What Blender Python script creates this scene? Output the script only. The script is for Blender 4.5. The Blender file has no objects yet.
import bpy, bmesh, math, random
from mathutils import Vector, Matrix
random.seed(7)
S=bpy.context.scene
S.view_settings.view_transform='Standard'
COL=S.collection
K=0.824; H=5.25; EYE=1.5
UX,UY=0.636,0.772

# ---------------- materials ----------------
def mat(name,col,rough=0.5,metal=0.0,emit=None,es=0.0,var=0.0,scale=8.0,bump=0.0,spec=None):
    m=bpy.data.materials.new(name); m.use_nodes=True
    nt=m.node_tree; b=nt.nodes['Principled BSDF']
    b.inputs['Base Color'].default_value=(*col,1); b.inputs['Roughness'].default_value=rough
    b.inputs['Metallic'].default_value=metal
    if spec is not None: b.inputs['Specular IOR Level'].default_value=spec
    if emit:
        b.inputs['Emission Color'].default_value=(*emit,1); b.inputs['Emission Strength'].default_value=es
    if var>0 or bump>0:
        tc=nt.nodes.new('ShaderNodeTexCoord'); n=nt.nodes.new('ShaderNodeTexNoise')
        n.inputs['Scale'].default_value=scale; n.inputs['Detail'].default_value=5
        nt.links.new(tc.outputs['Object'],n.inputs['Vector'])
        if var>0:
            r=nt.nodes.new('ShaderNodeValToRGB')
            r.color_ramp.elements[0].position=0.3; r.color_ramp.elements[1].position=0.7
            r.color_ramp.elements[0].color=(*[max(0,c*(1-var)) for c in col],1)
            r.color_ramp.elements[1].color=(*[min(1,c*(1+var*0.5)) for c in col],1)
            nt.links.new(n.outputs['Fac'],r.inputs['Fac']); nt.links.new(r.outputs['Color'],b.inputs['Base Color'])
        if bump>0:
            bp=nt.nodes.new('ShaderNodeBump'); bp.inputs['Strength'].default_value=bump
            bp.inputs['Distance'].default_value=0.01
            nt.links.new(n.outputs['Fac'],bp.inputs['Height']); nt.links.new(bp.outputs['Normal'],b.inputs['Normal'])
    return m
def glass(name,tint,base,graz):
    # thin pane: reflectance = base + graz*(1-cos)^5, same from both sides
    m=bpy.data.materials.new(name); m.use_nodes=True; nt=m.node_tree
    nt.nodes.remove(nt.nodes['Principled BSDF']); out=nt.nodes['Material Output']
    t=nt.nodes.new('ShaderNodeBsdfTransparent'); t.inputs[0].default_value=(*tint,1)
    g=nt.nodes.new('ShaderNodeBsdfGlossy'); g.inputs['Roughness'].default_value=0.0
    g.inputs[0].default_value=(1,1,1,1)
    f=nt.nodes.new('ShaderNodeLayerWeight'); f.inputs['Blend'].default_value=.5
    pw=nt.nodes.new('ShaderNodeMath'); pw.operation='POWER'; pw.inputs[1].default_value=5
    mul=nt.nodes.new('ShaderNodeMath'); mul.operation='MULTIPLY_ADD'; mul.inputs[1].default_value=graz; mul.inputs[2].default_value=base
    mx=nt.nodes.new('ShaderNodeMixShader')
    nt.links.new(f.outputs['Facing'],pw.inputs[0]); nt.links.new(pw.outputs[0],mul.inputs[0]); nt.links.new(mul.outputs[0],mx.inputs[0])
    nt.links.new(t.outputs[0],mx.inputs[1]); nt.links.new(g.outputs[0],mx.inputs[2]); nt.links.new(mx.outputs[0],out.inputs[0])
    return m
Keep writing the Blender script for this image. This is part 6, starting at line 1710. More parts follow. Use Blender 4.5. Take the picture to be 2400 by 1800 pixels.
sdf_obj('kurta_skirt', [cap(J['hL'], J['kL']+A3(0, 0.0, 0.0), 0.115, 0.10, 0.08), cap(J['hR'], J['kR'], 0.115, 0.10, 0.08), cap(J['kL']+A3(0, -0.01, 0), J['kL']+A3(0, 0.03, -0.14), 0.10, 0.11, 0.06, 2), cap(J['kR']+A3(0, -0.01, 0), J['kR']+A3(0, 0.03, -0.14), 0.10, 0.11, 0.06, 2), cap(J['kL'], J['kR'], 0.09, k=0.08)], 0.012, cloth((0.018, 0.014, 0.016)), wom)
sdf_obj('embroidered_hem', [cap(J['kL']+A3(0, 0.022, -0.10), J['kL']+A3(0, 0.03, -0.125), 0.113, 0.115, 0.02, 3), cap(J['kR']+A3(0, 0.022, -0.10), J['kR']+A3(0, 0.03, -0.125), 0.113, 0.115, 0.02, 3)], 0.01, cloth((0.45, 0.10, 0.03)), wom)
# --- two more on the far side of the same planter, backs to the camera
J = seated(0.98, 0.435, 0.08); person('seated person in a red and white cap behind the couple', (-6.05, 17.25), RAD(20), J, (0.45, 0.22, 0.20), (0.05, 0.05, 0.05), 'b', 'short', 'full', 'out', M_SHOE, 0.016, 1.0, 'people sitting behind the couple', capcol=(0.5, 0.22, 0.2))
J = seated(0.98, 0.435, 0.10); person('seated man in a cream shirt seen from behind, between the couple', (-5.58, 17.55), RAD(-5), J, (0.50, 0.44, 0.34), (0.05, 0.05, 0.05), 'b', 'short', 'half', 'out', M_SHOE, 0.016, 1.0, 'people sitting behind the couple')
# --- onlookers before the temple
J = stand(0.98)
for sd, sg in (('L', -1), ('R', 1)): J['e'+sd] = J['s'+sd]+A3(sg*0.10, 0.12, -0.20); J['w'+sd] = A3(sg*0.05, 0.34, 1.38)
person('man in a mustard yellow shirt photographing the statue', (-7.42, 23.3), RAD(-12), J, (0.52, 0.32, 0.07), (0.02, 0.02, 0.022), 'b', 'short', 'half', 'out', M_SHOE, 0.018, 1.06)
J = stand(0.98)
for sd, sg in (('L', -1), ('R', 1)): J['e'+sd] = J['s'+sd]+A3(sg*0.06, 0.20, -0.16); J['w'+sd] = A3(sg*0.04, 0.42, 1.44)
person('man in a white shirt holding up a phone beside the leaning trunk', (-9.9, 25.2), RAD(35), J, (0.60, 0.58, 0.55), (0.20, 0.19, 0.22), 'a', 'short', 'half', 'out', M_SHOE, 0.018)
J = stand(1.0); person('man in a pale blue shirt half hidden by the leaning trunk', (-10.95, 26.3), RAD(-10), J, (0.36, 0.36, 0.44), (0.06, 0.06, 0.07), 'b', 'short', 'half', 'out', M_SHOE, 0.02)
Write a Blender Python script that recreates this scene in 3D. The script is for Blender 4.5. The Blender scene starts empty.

□ □ □

• _Exercise prompt_:
Copy each record from above exactly, and include every line.

• _Result of the exercise_:
What Blender Python script creates this scene? Output the script only. The script is for Blender 4.5. The Blender file has no objects yet.
import bpy, bmesh, math, random
from mathutils import Vector, Matrix
random.seed(7)
S=bpy.context.scene
S.view_settings.view_transform='Standard'
COL=S.collection
K=0.824; H=5.25; EYE=1.5
UX,UY=0.636,0.772

# ---------------- materials ----------------
def mat(name,col,rough=0.5,metal=0.0,emit=None,es=0.0,var=0.0,scale=8.0,bump=0.0,spec=None):
    m=bpy.data.materials.new(name); m.use_nodes=True
    nt=m.node_tree; b=nt.nodes['Principled BSDF']
    b.inputs['Base Color'].default_value=(*col,1); b.inputs['Roughness'].default_value=rough
    b.inputs['Metallic'].default_value=metal
    if spec is not None: b.inputs['Specular IOR Level'].default_value=spec
    if emit:
        b.inputs['Emission Color'].default_value=(*emit,1); b.inputs['Emission Strength'].default_value=es
    if var>0 or bump>0:
        tc=nt.nodes.new('ShaderNodeTexCoord'); n=nt.nodes.new('ShaderNodeTexNoise')
        n.inputs['Scale'].default_value=scale; n.inputs['Detail'].default_value=5
        nt.links.new(tc.outputs['Object'],n.inputs['Vector'])
        if var>0:
            r=nt.nodes.new('ShaderNodeValToRGB')
            r.color_ramp.elements[0].position=0.3; r.color_ramp.elements[1].position=0.7
            r.color_ramp.elements[0].color=(*[max(0,c*(1-var)) for c in col],1)
            r.color_ramp.elements[1].color=(*[min(1,c*(1+var*0.5)) for c in col],1)
            nt.links.new(n.outputs['Fac'],r.inputs['Fac']); nt.links.new(r.outputs['Color'],b.inputs['Base Color'])
        if bump>0:
            bp=nt.nodes.new('ShaderNodeBump'); bp.inputs['Strength'].default_value=bump
            bp.inputs['Distance'].default_value=0.01
            nt.links.new(n.outputs['Fac'],bp.inputs['Height']); nt.links.new(bp.outputs['Normal'],b.inputs['Normal'])
    return m
def glass(name,tint,base,graz):
    # thin pane: reflectance = base + graz*(1-cos)^5, same from both sides
    m=bpy.data.materials.new(name); m.use_nodes=True; nt=m.node_tree
    nt.nodes.remove(nt.nodes['Principled BSDF']); out=nt.nodes['Material Output']
    t=nt.nodes.new('ShaderNodeBsdfTransparent'); t.inputs[0].default_value=(*tint,1)
    g=nt.nodes.new('ShaderNodeBsdfGlossy'); g.inputs['Roughness'].default_value=0.0
    g.inputs[0].default_value=(1,1,1,1)
    f=nt.nodes.new('ShaderNodeLayerWeight'); f.inputs['Blend'].default_value=.5
    pw=nt.nodes.new('ShaderNodeMath'); pw.operation='POWER'; pw.inputs[1].default_value=5
    mul=nt.nodes.new('ShaderNodeMath'); mul.operation='MULTIPLY_ADD'; mul.inputs[1].default_value=graz; mul.inputs[2].default_value=base
    mx=nt.nodes.new('ShaderNodeMixShader')
    nt.links.new(f.outputs['Facing'],pw.inputs[0]); nt.links.new(pw.outputs[0],mul.inputs[0]); nt.links.new(mul.outputs[0],mx.inputs[0])
    nt.links.new(t.outputs[0],mx.inputs[1]); nt.links.new(g.outputs[0],mx.inputs[2]); nt.links.new(mx.outputs[0],out.inputs[0])
    return m
Keep writing the Blender script for this image. This is part 6, starting at line 1710. More parts follow. Use Blender 4.5. Take the picture to be 2400 by 1800 pixels.
sdf_obj('kurta_skirt', [cap(J['hL'], J['kL']+A3(0, 0.0, 0.0), 0.115, 0.10, 0.08), cap(J['hR'], J['kR'], 0.115, 0.10, 0.08), cap(J['kL']+A3(0, -0.01, 0), J['kL']+A3(0, 0.03, -0.14), 0.10, 0.11, 0.06, 2), cap(J['kR']+A3(0, -0.01, 0), J['kR']+A3(0, 0.03, -0.14), 0.10, 0.11, 0.06, 2), cap(J['kL'], J['kR'], 0.09, k=0.08)], 0.012, cloth((0.018, 0.014, 0.016)), wom)
sdf_obj('embroidered_hem', [cap(J['kL']+A3(0, 0.022, -0.10), J['kL']+A3(0, 0.03, -0.125), 0.113, 0.115, 0.02, 3), cap(J['kR']+A3(0, 0.022, -0.10), J['kR']+A3(0, 0.03, -0.125), 0.113, 0.115, 0.02, 3)], 0.01, cloth((0.45, 0.10, 0.03)), wom)
# --- two more on the far side of the same planter, backs to the camera
J = seated(0.98, 0.435, 0.08); person('seated person in a red and white cap behind the couple', (-6.05, 17.25), RAD(20), J, (0.45, 0.22, 0.20), (0.05, 0.05, 0.05), 'b', 'short', 'full', 'out', M_SHOE, 0.016, 1.0, 'people sitting behind the couple', capcol=(0.5, 0.22, 0.2))
J = seated(0.98, 0.435, 0.10); person('seated man in a cream shirt seen from behind, between the couple', (-5.58, 17.55), RAD(-5), J, (0.50, 0.44, 0.34), (0.05, 0.05, 0.05), 'b', 'short', 'half', 'out', M_SHOE, 0.016, 1.0, 'people sitting behind the couple')
# --- onlookers before the temple
J = stand(0.98)
for sd, sg in (('L', -1), ('R', 1)): J['e'+sd] = J['s'+sd]+A3(sg*0.10, 0.12, -0.20); J['w'+sd] = A3(sg*0.05, 0.34, 1.38)
person('man in a mustard yellow shirt photographing the statue', (-7.42, 23.3), RAD(-12), J, (0.52, 0.32, 0.07), (0.02, 0.02, 0.022), 'b', 'short', 'half', 'out', M_SHOE, 0.018, 1.06)
J = stand(0.98)
for sd, sg in (('L', -1), ('R', 1)): J['e'+sd] = J['s'+sd]+A3(sg*0.06, 0.20, -0.16); J['w'+sd] = A3(sg*0.04, 0.42, 1.44)
person('man in a white shirt holding up a phone beside the leaning trunk', (-9.9, 25.2), RAD(35), J, (0.60, 0.58, 0.55), (0.20, 0.19, 0.22), 'a', 'short', 'half', 'out', M_SHOE, 0.018)
J = stand(1.0); person('man in a pale blue shirt half hidden by the leaning trunk', (-10.95, 26.3), RAD(-10), J, (0.36, 0.36, 0.44), (0.06, 0.06, 0.07), 'b', 'short', 'half', 'out', M_SHOE, 0.02)
Write a Blender Python script that recreates this scene in 3D. The script is for Blender 4.5. The Blender scene starts empty.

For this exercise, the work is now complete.